=== Recorded data ===

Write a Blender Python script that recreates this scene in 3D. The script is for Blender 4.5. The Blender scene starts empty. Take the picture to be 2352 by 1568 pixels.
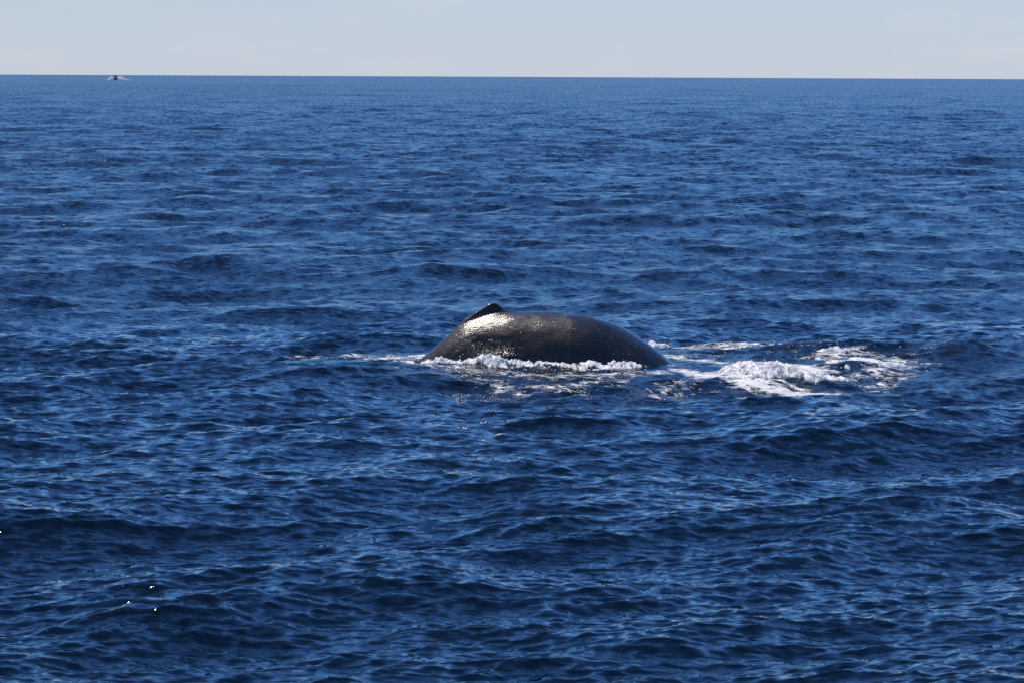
import bpy, math
import numpy as np
from mathutils import Matrix, Vector

S = bpy.context.scene
COL = S.collection
R = math.radians

# ------------------------------------------------------------------ camera
CAM_H = 6.37                       # eye height on the deck of a whale-watching boat (m)
PITCH, ROLL = R(5.03), R(0.26)
FPX = 7000.0 / 2352.0              # focal length in picture widths
cam_d = bpy.data.cameras.new('camera')
cam = bpy.data.objects.new('camera', cam_d); COL.objects.link(cam)
cam_d.sensor_width = 36.0; cam_d.lens = 36.0 * FPX
cam_d.clip_start = 0.5; cam_d.clip_end = 60000.0
CAM_M = Matrix.Rotation(R(90) - PITCH, 3, 'X') @ Matrix.Rotation(ROLL, 3, 'Z')
cam.matrix_world = Matrix.Translation((0, 0, CAM_H)) @ CAM_M.to_4x4()
S.camera = cam

# ------------------------------------------------------------------ sky and sun
SUN_EL, SUN_AZ = R(63), R(50)       # azimuth: to the left of straight ahead
W = bpy.data.worlds.new('World'); S.world = W; W.use_nodes = True
wn, wl = W.node_tree.nodes, W.node_tree.links
wn.clear()
def wnode(t, **k):
    n = wn.new(t)
    for a, b in k.items(): setattr(n, a, b)
    return n
sky = wnode('ShaderNodeTexSky', sky_type='NISHITA', sun_disc=False, sun_elevation=SUN_EL, sun_rotation=SUN_AZ,
            altitude=0.0, air_density=1.2, dust_density=0.03, ozone_density=6.0)
bg = wnode('ShaderNodeBackground'); bg.inputs['Strength'].default_value = 0.103
wo = wnode('ShaderNodeOutputWorld')
tc = wnode('ShaderNodeTexCoord')
mp = wnode('ShaderNodeMapping'); mp.inputs['Scale'].default_value = (14, 14, 60)
cn = wnode('ShaderNodeTexNoise'); cn.inputs['Scale'].default_value = 1.6; cn.inputs['Detail'].default_value = 6; cn.inputs['Roughness'].default_value = 0.6
cr = wnode('ShaderNodeMapRange'); cr.inputs['From Min'].default_value = 0.52; cr.inputs['From Max'].default_value = 0.78; cr.inputs['To Max'].default_value = 0.4
mx = wnode('ShaderNodeMix', data_type='RGBA'); mx.inputs['B'].default_value = (6.9, 6.6, 6.9, 1)
wl.new(tc.outputs['Generated'], mp.inputs['Vector']); wl.new(mp.outputs['Vector'], cn.inputs['Vector'])
wl.new(cn.outputs['Fac'], cr.inputs['Value']); wl.new(cr.outputs['Result'], mx.inputs['Factor'])
tint = wnode('ShaderNodeMix', data_type='RGBA', blend_type='MULTIPLY'); tint.inputs['Factor'].default_value = 1.0
tint.inputs['B'].default_value = (0.47, 0.86, 1.42, 1)      # white balance of the sky light
wl.new(sky.outputs['Color'], tint.inputs['A']); 
sep = wnode('ShaderNodeSeparateXYZ'); wl.new(tc.outputs['Generated'], sep.inputs[0])
hz = wnode('ShaderNodeMapRange', interpolation_type='SMOOTHERSTEP')      # pale haze that lies along the whole horizon
for k_, v_ in (('From Min', -0.02), ('From Max', 0.11), ('To Min', 0.95), ('To Max', 0.0)): hz.inputs[k_].default_value = v_
wl.new(sep.outputs['Z'], hz.inputs['Value'])
hm = wnode('ShaderNodeMix', data_type='RGBA'); hm.inputs['B'].default_value = (5.55, 5.95, 6.80, 1)
wl.new(hz.outputs['Result'], hm.inputs['Factor']); wl.new(tint.outputs['Result'], hm.inputs['A'])
wl.new(hm.outputs['Result'], mx.inputs['A']); wl.new(mx.outputs['Result'], bg.inputs['Color'])
wl.new(bg.outputs['Background'], wo.inputs['Surface'])

sun_d = bpy.data.lights.new('sun', 'SUN'); sun_d.energy = 5.0; sun_d.angle = R(0.53); sun_d.color = (1.0, 0.93, 0.82)
sun = bpy.data.objects.new('sun', sun_d); COL.objects.link(sun)
SUN_DIR = Vector((-math.cos(SUN_EL) * math.sin(SUN_AZ), math.cos(SUN_EL) * math.cos(SUN_AZ), math.sin(SUN_EL)))
sun.rotation_euler = SUN_DIR.to_track_quat('Z', 'Y').to_euler()

vs = S.view_settings
vs.view_transform = 'Standard'; vs.look = 'None'; vs.exposure = 0.0; vs.gamma = 1.0; vs.use_curve_mapping = False
S.render.engine = 'CYCLES'
S.cycles.use_denoising = False
S.cycles.max_bounces = 6
S.cycles.sample_clamp_indirect = 60.0

# ------------------------------------------------------------------ helpers
def world_at(x, y, z=0.0):
    """Point of the level z seen at picture position (x, y) of a 2352 x 1568 frame (used for measuring the photo)."""
    d = CAM_M @ Vector(((x - 1176) / 7000.0, (784 - y) / 7000.0, -1.0))
    t = (z - CAM_H) / d.z
    return d.x * t, d.y * t
def at_depth(x, y, Y):
    d = CAM_M @ Vector(((x - 1176) / 7000.0, (784 - y) / 7000.0, -1.0))
    t = Y / d.y
    return d.x * t, CAM_H + d.z * t

def mat(name):
    m = bpy.data.materials.new(name); m.use_nodes = True
    nt = m.node_tree; b = nt.nodes['Principled BSDF']
    def node(t, _in=None, **k):
        n = nt.nodes.new(t)
        for a, v in k.items(): setattr(n, a, v)
        for a, v in (_in or {}).items():
            if isinstance(v, bpy.types.NodeSocket): nt.links.new(v, n.inputs[a])
            else: n.inputs[a].default_value = v
        return n
    def link(a, bb): nt.links.new(a, bb)
    return m, b, node, link

def mesh_obj(name, V, F, material=None, parent=None, smooth=True, **props):
    me = bpy.data.meshes.new(name)
    V = np.asarray(V, dtype=np.float32); F = np.asarray(F, dtype=np.int32)
    me.vertices.add(len(V)); me.vertices.foreach_set('co', V.ravel())
    n = F.shape[1]
    me.loops.add(F.size); me.loops.foreach_set('vertex_index', F.ravel())
    me.polygons.add(len(F)); me.polygons.foreach_set('loop_start', np.arange(0, F.size, n, dtype=np.int32))
    me.update(calc_edges=True)
    me.polygons.foreach_set('use_smooth', np.full(len(F), smooth))
    if material: me.materials.append(material)
    o = bpy.data.objects.new(name, me); COL.objects.link(o)
    if parent: o.parent = parent
    for k, v in props.items(): o[k] = v
    return o
def attr(o, name, vals):
    a = o.data.attributes.new(name, 'FLOAT', 'POINT'); a.data.foreach_set('value', np.asarray(vals, dtype=np.float32).ravel())
def grid_faces(nu, nv, wrap_v=False):
    i = np.arange(nu - 1)[:, None] * nv
    j = np.arange(nv if wrap_v else nv - 1)[None, :]
    j2 = (j + 1) % nv
    return np.stack([i + j, i + j2, i + nv + j2, i + nv + j], -1).reshape(-1, 4)
def sstep(a, b, x):
    t = np.clip((x - a) / (b - a), 0, 1); return t * t * (3 - 2 * t)

# smooth value noise for shaping geometry
def vnoise(x, y, seed=0):
    rng = np.random.RandomState(seed); T = rng.rand(256, 256)
    xi = np.floor(x).astype(int); yi = np.floor(y).astype(int)
    fx = x - xi; fy = y - yi
    fx = fx * fx * fx * (fx * (fx * 6 - 15) + 10); fy = fy * fy * fy * (fy * (fy * 6 - 15) + 10)
    a = T[xi & 255, yi & 255]; b = T[(xi + 1) & 255, yi & 255]; c = T[xi & 255, (yi + 1) & 255]; d = T[(xi + 1) & 255, (yi + 1) & 255]
    return (a * (1 - fx) + b * fx) * (1 - fy) + (c * (1 - fx) + d * fx) * fy
def fbm(x, y, oct=4, seed=0, gain=0.5):
    s = 0; a = 1; t = 0
    for i in range(oct):
        s = s + a * vnoise(x * 2.03 ** i + 17.3 * i, y * 2.03 ** i + 9.1 * i, seed + i); t += a; a *= gain
    return s / t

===

**Work required:** Pull out every line in the data above that has the word "picture".

**Solution:**
Write a Blender Python script that recreates this scene in 3D. The script is for Blender 4.5. The Blender scene starts empty. Take the picture to be 2352 by 1568 pixels.
FPX = 7000.0 / 2352.0              # focal length in picture widths
    """Point of the level z seen at picture position (x, y) of a 2352 x 1568 frame (used for measuring the photo)."""